The extraordinary video from this car orbiting Earth makes clear to every young person in America that having a career in the space industry – even actually going to space – is as real, tangible, and achievable as becoming a dentist, a lawyer, a civil engineer, or any other job that requires focus and hard work.
In this way, this so-called stunt could help inspire young Americans across the country to pursue math, engineering, aeronautics, and astronomy the same way the Apollo program inspired a generation of Americans in the 1960s.
As the Tesla passes Mars in its elliptical orbit between Earth and the red planet, there may be more images and footage to come.

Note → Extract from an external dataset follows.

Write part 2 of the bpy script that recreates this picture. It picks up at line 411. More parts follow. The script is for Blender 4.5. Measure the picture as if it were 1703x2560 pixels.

This is perhaps the most important aspect of SpaceX’s successful launch. After the Apollo missions, as a country, we slowly lost our excitement over the wonder of space travel. A few generations later, landing on the Moon became ancient history. If we fail to continuously inspire, teach, and excite America’s youth, this regressive cycle could repeat itself.
The National Space Council – and all Americans – should consider what President Trump said when he re-instated the National Space Council: “We will inspire millions of children to carry on this proud tradition of American space leadership … and to never stop wondering, hoping, and dreaming about what lies beyond the stars."
The National Space Council must build on the excitement of the Falcon Heavy launch – and help make sure America wins this new space race.